At this point, I'm mortifyingly aware having been in here for what feels like eons, but is probably about half an hour, that this is the only bathroom on the boat and other people might need to use it. And so feeling sorry for them and wanting to welcome them into the hellhole of my own creation, I come out and I take two steps out of the bathroom and I go right back in. I'm astonishingly equally sick the second round.
So finally, probably a full hour of this, I come out. I'm Kermit-green in hue. I look awful. And I plop down on the bench and it's at that point that the second night dive is supposed to begin. There's no way I can go.
But Flipper says, “You came all this way. Just try, man. See what happens. It's going to be okay.”

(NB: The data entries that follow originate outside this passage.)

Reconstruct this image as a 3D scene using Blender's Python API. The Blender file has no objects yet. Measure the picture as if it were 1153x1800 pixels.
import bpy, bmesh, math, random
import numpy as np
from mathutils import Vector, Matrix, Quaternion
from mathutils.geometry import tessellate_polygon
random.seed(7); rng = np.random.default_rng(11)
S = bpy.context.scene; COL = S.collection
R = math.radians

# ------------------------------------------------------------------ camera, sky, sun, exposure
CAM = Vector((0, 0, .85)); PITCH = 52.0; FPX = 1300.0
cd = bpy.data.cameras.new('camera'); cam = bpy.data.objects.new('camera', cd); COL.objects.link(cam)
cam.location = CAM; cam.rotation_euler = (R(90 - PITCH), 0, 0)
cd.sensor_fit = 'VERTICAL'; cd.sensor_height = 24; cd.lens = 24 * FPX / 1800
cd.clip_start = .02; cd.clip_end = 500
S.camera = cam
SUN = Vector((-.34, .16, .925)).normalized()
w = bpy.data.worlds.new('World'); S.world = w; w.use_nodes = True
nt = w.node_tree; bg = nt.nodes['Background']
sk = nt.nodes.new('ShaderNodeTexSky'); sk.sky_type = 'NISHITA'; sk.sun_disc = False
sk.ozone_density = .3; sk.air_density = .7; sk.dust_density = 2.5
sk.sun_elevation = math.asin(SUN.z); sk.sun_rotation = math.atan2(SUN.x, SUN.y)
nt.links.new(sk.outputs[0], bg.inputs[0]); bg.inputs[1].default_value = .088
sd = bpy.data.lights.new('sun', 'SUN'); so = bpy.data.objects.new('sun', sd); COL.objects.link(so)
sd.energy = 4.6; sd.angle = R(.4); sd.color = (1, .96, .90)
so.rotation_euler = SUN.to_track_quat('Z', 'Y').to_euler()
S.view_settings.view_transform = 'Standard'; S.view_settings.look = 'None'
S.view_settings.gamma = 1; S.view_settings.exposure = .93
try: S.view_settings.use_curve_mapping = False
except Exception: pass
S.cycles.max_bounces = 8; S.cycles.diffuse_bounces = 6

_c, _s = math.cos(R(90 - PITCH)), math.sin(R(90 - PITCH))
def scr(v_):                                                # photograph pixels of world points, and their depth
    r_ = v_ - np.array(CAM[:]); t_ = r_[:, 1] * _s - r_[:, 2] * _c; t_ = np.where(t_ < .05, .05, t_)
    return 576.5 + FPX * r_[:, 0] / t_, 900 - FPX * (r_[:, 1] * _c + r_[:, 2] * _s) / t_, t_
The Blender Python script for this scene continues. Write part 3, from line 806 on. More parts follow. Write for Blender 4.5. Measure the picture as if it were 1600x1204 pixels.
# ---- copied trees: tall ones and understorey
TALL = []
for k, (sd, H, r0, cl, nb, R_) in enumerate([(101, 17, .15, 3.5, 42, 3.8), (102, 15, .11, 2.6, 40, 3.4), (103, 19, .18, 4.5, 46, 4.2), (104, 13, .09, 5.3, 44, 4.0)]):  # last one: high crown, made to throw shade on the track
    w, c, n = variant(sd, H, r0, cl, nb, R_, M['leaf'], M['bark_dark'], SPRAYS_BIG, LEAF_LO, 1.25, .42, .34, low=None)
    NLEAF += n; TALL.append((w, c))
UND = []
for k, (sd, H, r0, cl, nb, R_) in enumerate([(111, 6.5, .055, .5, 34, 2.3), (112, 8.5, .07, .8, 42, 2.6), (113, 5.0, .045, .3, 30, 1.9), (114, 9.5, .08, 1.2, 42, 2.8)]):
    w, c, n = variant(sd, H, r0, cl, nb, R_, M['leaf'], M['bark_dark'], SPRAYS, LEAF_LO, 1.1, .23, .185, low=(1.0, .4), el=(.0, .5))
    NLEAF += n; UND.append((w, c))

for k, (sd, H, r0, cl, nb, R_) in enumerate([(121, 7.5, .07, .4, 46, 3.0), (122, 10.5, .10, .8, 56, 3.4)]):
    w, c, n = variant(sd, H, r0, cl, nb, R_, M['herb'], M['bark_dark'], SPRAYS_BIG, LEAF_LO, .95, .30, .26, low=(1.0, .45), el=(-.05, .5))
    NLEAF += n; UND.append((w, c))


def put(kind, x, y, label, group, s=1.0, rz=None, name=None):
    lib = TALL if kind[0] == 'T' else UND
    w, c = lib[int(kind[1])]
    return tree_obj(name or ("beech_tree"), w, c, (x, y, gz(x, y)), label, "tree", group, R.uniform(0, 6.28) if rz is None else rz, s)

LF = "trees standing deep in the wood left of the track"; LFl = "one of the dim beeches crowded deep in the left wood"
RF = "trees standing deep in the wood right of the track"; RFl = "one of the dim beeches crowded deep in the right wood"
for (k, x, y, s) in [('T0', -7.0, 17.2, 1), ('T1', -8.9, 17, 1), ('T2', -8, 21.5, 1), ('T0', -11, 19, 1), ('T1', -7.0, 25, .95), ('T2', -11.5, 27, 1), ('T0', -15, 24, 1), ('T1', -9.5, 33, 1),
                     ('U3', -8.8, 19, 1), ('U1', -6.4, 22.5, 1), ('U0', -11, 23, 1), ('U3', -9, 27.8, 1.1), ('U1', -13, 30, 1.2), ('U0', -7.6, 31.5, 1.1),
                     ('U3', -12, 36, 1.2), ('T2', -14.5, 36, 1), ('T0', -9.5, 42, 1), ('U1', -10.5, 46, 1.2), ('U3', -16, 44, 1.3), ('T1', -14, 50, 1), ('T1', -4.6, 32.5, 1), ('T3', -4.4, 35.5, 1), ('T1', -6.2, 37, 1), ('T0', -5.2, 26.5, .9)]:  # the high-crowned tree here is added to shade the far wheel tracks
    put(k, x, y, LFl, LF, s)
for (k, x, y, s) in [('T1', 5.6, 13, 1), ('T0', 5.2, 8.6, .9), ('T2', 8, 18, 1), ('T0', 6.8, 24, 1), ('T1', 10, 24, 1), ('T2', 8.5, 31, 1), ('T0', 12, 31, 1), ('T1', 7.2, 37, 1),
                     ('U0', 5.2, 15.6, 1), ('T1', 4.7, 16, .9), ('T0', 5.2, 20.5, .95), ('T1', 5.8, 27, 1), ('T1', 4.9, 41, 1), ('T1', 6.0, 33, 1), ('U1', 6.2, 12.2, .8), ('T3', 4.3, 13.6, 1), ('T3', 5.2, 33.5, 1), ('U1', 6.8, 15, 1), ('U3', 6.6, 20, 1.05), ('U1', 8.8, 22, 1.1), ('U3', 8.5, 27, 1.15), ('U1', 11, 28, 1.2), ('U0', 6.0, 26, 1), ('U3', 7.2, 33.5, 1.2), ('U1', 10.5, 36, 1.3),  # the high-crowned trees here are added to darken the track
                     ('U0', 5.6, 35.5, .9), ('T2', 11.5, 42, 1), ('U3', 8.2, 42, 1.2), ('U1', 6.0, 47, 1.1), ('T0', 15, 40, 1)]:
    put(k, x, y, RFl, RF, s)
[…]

I put one foot in the wetsuit, nausea instantly back. I say there's no way.
Reluctantly, he and the other tourists get into the water and they start heading out to the dive site. And I asked the captain where I can best sit to feel better. He says the bow.
So I curl up in the fetal position on the front of the boat in extremis, just still nauseous, sad, dejected and profoundly disappointed that if I'd had just a little less pride and asked for help with the snorkel at the beginning, I'd be with the other people in the water, having come thousands of miles for this, and seeing this incredible creature. Instead, as far as I can tell, there's four other tour boats in the area. I am the only boat-bound tourist of the lot.
And so as I see their lights dancing under the water for about 40 minutes, I pithily hope that they see absolutely nothing because then at least my immense stupidity will not have cost me anything.
But, no. When they get back on the boat they show pictures and saw many mantas and was pretty much universally decided it was the greatest experience of everybody's life. Curse them all.
And so, sulking, and still dejected, we make the boat-ride back to shore and the van-ride back to the dive shop, and tail between my legs I make the one kilometer walk of shame, still sick, back to my hotel room where I curl up for one of the most necessary sleeps of my entire life.
This year, I got my scuba license pretty much solely so I can go back one day triumphantly with the magical ability to now breathe underwater and see the mantas that I missed with the snorkel fiasco. Although now, with professional training, I can use a snorkel like nobody's business. And until I get that triumphant return, in the meantime, whenever a tour guide or family or friend asks if I can do some potentially dangerous task, I plead absolute ignorance and humbly beg to be told to do whatever simple-minded thing it is. Thank you, guys, so much.